_What is needed_: Copy every line of the data that contains the string "scene".

_Material provided_:
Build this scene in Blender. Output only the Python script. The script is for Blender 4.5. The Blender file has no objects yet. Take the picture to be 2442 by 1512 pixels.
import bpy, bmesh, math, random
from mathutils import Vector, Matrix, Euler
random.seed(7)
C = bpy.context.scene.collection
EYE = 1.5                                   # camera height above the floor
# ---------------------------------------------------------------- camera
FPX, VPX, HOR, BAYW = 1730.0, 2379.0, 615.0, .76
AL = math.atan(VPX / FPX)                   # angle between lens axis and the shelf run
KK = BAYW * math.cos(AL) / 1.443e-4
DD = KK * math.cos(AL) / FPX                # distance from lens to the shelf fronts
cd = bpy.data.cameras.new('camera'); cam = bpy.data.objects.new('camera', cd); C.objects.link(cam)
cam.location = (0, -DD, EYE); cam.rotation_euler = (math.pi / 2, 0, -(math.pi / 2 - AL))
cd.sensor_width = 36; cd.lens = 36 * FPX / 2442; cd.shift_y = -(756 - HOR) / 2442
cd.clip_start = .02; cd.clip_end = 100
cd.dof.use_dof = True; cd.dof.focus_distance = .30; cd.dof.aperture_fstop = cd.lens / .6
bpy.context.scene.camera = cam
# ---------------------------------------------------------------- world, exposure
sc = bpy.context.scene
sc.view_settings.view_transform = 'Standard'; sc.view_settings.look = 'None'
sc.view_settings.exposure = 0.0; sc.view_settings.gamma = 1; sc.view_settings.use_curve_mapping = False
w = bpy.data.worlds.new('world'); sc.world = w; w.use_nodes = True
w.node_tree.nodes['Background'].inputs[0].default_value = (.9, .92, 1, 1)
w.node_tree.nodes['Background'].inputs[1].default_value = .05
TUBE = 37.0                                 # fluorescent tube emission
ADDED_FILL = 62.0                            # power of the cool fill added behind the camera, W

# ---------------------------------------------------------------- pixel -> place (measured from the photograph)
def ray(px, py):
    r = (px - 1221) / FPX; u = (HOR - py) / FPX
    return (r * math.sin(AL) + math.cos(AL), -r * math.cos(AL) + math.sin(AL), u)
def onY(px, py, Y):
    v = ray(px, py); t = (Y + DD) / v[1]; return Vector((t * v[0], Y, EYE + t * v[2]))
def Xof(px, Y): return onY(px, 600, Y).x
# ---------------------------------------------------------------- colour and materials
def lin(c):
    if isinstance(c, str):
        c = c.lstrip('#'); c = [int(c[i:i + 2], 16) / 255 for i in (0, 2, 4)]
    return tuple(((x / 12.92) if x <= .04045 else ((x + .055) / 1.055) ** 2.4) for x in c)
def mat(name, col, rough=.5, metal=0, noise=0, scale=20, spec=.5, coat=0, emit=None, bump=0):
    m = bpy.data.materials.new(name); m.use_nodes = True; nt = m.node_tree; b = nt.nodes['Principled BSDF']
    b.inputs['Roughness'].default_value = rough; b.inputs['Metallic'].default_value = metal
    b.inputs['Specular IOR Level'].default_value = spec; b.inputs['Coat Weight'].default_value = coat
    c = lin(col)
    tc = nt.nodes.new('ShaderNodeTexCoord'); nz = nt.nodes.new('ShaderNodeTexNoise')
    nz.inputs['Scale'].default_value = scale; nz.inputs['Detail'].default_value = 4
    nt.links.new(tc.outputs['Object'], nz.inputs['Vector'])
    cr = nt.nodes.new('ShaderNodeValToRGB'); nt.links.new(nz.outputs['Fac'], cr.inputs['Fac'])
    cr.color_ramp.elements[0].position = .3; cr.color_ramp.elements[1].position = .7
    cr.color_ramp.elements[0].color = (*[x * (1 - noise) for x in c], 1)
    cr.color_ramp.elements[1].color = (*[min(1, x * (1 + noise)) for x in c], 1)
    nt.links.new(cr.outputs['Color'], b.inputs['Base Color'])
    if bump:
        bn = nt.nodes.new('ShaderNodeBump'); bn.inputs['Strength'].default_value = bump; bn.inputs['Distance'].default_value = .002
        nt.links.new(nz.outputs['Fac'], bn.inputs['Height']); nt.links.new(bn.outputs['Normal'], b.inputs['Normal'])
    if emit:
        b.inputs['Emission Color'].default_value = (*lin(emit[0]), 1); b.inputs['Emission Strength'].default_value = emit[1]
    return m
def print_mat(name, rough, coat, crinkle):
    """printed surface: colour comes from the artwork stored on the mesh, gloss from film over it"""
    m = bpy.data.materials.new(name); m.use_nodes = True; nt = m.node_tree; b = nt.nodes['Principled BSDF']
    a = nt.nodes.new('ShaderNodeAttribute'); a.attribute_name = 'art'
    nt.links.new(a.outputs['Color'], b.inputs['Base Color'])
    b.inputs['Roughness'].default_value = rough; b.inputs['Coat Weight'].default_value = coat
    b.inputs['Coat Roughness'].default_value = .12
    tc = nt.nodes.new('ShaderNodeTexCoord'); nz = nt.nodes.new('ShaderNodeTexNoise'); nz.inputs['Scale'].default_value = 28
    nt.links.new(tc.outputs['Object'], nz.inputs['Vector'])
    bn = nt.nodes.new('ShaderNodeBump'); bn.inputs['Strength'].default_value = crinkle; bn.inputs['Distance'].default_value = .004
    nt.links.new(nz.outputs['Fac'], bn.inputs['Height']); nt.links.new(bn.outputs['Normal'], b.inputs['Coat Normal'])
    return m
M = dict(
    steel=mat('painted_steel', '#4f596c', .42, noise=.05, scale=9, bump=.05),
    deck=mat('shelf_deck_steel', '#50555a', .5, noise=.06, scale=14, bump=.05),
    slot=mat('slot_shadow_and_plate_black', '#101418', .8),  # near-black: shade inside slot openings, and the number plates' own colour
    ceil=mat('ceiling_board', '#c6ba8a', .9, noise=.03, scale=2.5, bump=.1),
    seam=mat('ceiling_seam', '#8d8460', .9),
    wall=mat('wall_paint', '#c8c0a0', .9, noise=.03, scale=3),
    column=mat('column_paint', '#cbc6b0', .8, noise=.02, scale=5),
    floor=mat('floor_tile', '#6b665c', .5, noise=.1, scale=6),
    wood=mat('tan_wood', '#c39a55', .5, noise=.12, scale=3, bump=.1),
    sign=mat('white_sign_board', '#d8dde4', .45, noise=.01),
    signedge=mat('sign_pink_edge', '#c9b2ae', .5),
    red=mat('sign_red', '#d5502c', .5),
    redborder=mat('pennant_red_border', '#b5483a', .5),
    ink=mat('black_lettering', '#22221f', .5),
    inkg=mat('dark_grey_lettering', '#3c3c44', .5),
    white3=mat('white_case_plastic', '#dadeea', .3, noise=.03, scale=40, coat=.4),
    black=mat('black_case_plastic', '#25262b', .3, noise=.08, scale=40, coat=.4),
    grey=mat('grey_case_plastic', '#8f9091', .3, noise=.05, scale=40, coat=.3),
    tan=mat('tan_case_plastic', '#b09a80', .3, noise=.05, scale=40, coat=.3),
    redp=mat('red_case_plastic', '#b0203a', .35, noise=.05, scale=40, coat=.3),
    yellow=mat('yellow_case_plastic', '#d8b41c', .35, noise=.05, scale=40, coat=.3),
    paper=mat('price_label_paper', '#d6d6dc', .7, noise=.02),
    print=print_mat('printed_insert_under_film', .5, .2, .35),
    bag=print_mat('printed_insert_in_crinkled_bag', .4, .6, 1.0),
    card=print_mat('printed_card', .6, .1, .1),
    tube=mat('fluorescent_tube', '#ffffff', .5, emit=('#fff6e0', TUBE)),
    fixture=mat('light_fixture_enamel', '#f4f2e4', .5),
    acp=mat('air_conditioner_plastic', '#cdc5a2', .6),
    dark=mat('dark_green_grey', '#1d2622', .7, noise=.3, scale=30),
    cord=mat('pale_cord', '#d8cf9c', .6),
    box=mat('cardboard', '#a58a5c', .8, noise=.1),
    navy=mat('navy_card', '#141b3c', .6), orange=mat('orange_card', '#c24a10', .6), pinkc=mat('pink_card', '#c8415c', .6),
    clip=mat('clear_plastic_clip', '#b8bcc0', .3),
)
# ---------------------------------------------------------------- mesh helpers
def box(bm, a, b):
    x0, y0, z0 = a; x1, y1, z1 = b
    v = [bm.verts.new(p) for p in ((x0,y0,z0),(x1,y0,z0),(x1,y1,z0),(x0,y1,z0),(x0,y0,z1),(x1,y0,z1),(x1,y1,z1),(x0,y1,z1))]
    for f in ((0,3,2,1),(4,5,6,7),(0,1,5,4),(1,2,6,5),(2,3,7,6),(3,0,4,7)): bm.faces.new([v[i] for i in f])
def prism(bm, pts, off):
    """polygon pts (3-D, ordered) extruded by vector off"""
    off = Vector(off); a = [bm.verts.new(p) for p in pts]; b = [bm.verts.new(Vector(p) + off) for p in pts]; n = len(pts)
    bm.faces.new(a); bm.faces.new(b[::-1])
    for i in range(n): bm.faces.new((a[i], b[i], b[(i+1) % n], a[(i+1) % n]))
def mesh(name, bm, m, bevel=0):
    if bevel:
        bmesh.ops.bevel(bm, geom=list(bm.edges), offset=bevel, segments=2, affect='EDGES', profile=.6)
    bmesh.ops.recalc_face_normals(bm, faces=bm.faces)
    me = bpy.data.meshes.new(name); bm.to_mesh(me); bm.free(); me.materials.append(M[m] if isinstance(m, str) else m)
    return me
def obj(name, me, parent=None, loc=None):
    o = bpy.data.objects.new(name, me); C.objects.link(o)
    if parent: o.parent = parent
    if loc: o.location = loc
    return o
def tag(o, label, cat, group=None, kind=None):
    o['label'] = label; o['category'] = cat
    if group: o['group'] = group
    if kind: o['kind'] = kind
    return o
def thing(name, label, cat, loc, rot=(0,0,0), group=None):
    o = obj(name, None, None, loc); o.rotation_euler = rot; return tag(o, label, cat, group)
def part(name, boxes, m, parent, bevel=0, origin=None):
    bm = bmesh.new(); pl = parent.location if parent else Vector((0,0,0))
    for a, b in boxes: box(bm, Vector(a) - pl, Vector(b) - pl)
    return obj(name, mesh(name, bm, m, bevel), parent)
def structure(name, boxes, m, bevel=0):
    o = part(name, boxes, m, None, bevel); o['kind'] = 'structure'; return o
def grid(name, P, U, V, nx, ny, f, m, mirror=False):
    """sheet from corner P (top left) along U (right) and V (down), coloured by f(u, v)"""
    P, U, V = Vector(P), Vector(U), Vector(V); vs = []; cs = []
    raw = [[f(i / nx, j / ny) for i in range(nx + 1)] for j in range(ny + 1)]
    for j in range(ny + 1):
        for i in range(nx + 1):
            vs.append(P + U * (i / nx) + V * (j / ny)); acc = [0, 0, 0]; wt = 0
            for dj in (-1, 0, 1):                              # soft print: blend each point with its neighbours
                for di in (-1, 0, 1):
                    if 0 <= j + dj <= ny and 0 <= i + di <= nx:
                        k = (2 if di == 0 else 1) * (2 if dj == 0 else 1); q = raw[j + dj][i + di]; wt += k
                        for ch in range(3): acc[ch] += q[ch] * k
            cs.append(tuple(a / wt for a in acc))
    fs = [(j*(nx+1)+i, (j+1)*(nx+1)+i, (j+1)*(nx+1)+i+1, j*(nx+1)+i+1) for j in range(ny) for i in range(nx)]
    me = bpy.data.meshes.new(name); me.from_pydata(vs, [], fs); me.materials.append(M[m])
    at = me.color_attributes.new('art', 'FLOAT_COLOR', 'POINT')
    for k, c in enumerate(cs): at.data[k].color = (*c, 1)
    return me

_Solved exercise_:
Build this scene in Blender. Output only the Python script. The script is for Blender 4.5. The Blender file has no objects yet. Take the picture to be 2442 by 1512 pixels.
C = bpy.context.scene.collection
bpy.context.scene.camera = cam
sc = bpy.context.scene